The flooding of Queensland in early 2011 affected more than two-thirds of the state, highlighting the unpredictability of Australian food production at a time of natural disaster. According to The National Farmers' Federation, the floods will cost the agricultural industry around $700 million. The flooding, fires and cyclone of the new year makes two exhibitions Melting Moments by Janet Tavener and Still Life: The Food Bowl by Ken + Julia Yonetani especially poignant. The representation of food has long been a popular subject in art. Within the Western tradition, the still life has been valued for its formal qualities and the way it can work as a metaphor for other meanings. These contemporary still lifes cast and moulded from water and salt underline the issues of modern food production and consumption.
Tavener’s photographs featuring sculpted ice freeze a moment in time, highlighting the temporality of life and the precarious position of the environment as food production increases the demands upon the earth. The artist works with several copies of each ice form as they constantly change and evolve while dissolving in the heat. The melting sculpture, stilled by the camera, alludes to much larger ecological issues. The notable forms she casts into ice include hamburgers, french fries and the iconic shape of the Coca-Cola bottle - all products of a globalised food industry. The international movement of produce contributes to some of our greatest environmental concerns with the melting ice of the sculptures mirroring the thawing of the polar ice caps. Tavener notes the consumer need of instant gratification through the inclusion of a sculpted bowl of berries, a product now available year-round in supermarkets regardless of the season. The need for suppliers to meet demand is resulting in the disappearance of our most basic need - water - just like in the sculptures in Tavener’s photographs.
Ken + Julia Yonetani directly reference the water issues of the Murray-Darling Basin in their sculpted still life tableaux, made by forming fruits and vessels from the salt drawn from the groundwater of the region. The Yonetanis began investigating the effects of salinity in the basin during their recent residency at Mildura. Ken Yonetani exhibited at the Venice Biennale in 2009 with sculptures made of sugar and it was this casting technique that was modified to work with salt. Within the context of food production and preparation, salt possesses a dual nature. Historically it was used in the preservation of food thus essential in sustaining life. However salt is also a poison. It prevents the growth of flora and the use of groundwater for irrigation. The title of the work suggests life; the produce and sea fare are living entities that have been contained within the sculpture. The name 'still life’ is derived from the French nature morte, which translates literally to nature dead. The irony is not lost that a still life, depicting the nourishing foods that maintain life, is cast in a substance that simultaneously preserves food and prevents growth - thus embodying both life and death.

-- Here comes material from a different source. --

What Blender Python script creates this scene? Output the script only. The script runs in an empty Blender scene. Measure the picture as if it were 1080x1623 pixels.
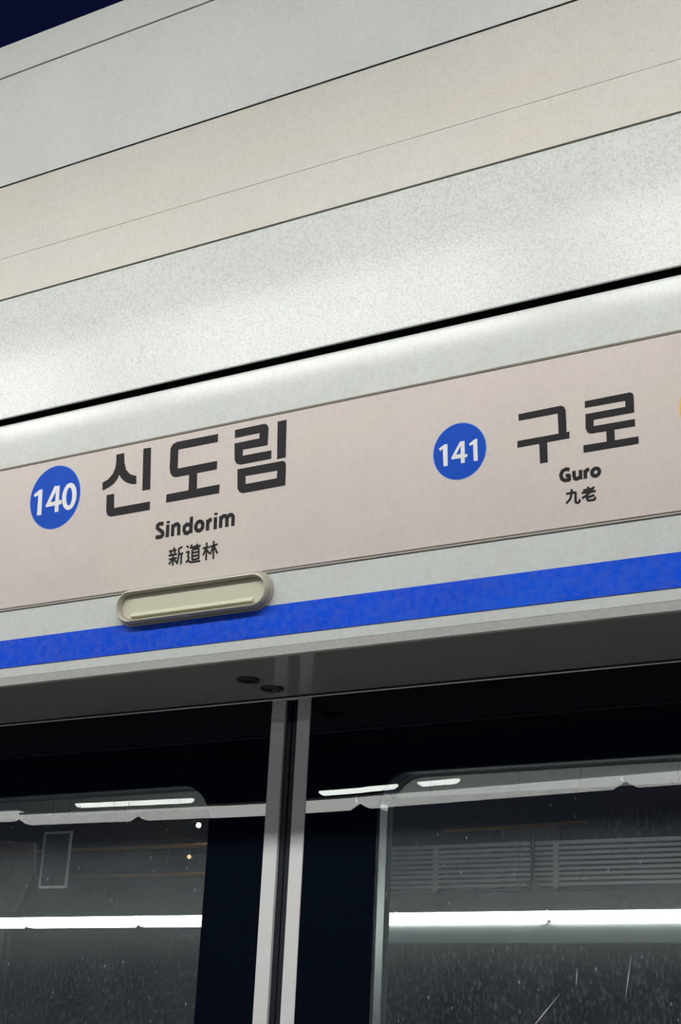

The consumption of food is a universally shared experience, enabling viewers to easily connect with the issues explored by Tavener and the Yonetanis. The salt sculptures with their ghostly pallor and the effervescent fleeting ice forms embody the transient nature of organic materials. According to Associate Professor Poh-Ling Tan from Griffith University, through modern farming practices shallow-rooted plants replace native vegetation causing the dissolved salts stored in the ground to rise and contaminate water systems on the surface. The result is saline water, demonstrating the way both water and salt are intrinsically linked. Through both these exhibitions the need for conscious awareness of where food is sourced and how its consumption affects the environment is reinforced. In the words of Thomas Fuller in Gnomologia (1732): "We never know the worth of water till the well is dry".